A GRANDEZZA NATURALE, di Erri De Luca
La scrittura di Erri De Luca si riconosce per un attributo semplicissimo, subito evidente, immediatamente lampante: la sua essenzialità.
Lo stile dello scrittore napoletano è peculiare come non mai per questo motivo, vanta un’asciuttezza di modi che non rimanda al prosciugato, al riarso ed al laconico, bensì al breve, all’agile, al conciso ma costruttivo, ai suoi testi smilzi non corrisponde mai una povertà di contenuto, tutt’altro.
De Luca è autore potente, colto, elegante, forbito: usa termini adatti, racconta con parole precise, perciò solo per questo le sue conclusioni sono esaurienti ed esaustive, esprime sempre compiutamente il suo dire con le opportune locuzioni. Un suo testo non è brusco e stringato, semplicemente non è ridondante, perché non ha necessità di dilungarsi per esternare ancora meglio il concetto, è superfluo un ulteriore dire. Per questo i suoi testi non contano molte pagine, come questo volumetto “A grandezza naturale”, e però per quanto esile il racconto restituisce una natura grande, estesa, ricercata e particolareggiata.

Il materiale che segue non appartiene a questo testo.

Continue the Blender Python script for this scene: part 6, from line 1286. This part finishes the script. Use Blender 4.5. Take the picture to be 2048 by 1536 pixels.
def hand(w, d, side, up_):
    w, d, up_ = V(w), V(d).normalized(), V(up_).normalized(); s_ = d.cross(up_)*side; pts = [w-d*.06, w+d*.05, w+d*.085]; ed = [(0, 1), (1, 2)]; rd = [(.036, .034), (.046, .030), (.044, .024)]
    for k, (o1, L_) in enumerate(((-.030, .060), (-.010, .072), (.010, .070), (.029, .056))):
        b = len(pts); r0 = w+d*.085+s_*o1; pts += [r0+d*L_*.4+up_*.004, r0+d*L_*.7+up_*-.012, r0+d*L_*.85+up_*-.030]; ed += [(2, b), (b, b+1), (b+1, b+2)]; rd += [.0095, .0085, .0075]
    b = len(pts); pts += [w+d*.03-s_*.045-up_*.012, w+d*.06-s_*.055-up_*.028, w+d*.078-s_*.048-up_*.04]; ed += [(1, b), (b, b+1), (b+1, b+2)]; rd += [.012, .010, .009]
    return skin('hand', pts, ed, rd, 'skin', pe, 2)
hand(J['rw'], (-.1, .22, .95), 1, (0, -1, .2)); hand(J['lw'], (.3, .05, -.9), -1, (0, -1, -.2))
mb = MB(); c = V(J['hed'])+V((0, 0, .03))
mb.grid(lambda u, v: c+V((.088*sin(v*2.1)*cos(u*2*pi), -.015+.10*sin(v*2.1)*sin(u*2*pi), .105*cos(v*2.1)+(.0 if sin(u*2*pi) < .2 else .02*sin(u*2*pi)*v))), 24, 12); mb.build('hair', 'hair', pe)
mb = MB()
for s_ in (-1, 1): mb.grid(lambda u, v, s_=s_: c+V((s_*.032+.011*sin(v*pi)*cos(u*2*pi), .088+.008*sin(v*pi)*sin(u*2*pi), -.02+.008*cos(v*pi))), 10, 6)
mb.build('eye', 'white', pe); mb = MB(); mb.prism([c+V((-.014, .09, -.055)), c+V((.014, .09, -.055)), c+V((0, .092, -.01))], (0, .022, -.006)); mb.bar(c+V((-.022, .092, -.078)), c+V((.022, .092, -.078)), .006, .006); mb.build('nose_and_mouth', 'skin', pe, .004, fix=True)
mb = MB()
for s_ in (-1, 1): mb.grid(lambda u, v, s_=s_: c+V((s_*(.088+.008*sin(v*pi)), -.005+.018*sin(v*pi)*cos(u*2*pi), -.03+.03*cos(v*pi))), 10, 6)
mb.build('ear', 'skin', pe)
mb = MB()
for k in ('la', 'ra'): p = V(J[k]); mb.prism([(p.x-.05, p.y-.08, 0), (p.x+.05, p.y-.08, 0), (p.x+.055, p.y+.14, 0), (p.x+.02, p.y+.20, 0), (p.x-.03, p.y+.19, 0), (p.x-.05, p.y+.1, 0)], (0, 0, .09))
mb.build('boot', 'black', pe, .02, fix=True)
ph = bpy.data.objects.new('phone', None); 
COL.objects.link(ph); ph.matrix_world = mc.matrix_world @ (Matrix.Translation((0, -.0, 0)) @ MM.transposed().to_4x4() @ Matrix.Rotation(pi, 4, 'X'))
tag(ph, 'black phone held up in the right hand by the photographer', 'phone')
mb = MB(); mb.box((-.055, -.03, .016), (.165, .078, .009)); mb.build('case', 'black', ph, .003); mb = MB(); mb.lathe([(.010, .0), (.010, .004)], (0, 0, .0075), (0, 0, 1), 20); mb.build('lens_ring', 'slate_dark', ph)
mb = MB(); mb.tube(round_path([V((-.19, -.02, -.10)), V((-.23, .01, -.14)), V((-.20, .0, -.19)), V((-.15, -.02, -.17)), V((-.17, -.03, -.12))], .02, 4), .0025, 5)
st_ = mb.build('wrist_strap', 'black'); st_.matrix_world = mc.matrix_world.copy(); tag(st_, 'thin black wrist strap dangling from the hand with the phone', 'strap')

Erri de Luca è uomo nato in una città di mare, espansiva, dispersiva e contraddittoria, a quella appartiene ed in essa è cresciuto a sua immagine, assorbendone gli umori insieme alla salsedine, e però ha anche acquisito negli anni, smussandolo ad arte, cesellato dai suoi trascorsi di vita, l’animo brusco, non rude ma sollecito, non burbero ma silenzioso, di uomo di montagna, di montanaro con scarponi, piccozza e dita forti da arrampicata, vista la levatura morale raggiunta, direi montanaro di alta quota. Non un semplice esteta dei monti, direi una stella alpina, con i colori di anemone di mare. Così anche la sua scrittura ci appare, aspra e rocciosa, solitaria e silenziosa, di pochi concetti essenziali espressi con ancora meno parole: l’alta montagna vanta aria gelida e rarefatta, non permette di arieggiare inutilmente i denti. Nemmeno sott’acqua puoi darti a conversazioni, ma a brevi cenni. Tema di “A grandezza naturale” è la paternità, un concetto ed una esperienza comune ma anche non di tutti: tutti abbiamo la prerogativa di essere figli, molti invece padri non lo sono e non lo sono mai stati, tra questi si conta anche De Luca, che padre di suo non è, ma un padre lo ha avuto, come tutti.
Come dire, un’esperienza a metà, figli sì ma padri no: ciò malgrado, il tema è sempre comunemente sentito, giunge cioè sempre il tempo della vita in cui lo status di genitore va considerato in toto, qualche riflessione la propria coscienza la sollecita comunque in sede di bilanci e revisioni, e se non si è dato personalmente alla luce bambini, e quindi non si può discettare su se stessi in tale veste, comunque bambini, giovani, figli lo si è stati, nell’uno e nell’altro caso o in ambedue i ruoli si può, si deve, riconsiderarsi e porsi in confronto con l’insegnamento e l’esempio paterno ricevuto, il pensiero torna inevitabilmente al proprio di genitore, lo si voglia o no.
E la conclusione, spesso, è una sola: onora il padre. Senza se, e senza ma, a volte è una conclusione quasi inevitabile, aveva ragione lui, viene da dirci quando siamo avanti negli anni.
Questo concetto così intenso è incredibile che De Luca lo descriva accuratamente in poco più di un centinaio di pagine. Perché sia chiaro che lo descrive, non lo evoca, lo dice chiaro e tondo, con parole precise, non secche, ma sostanziali. Riferite ad un concetto, quello della paternità, a cui desidera restituire a grandezza naturale il suo peso basilare : di più, essenziale.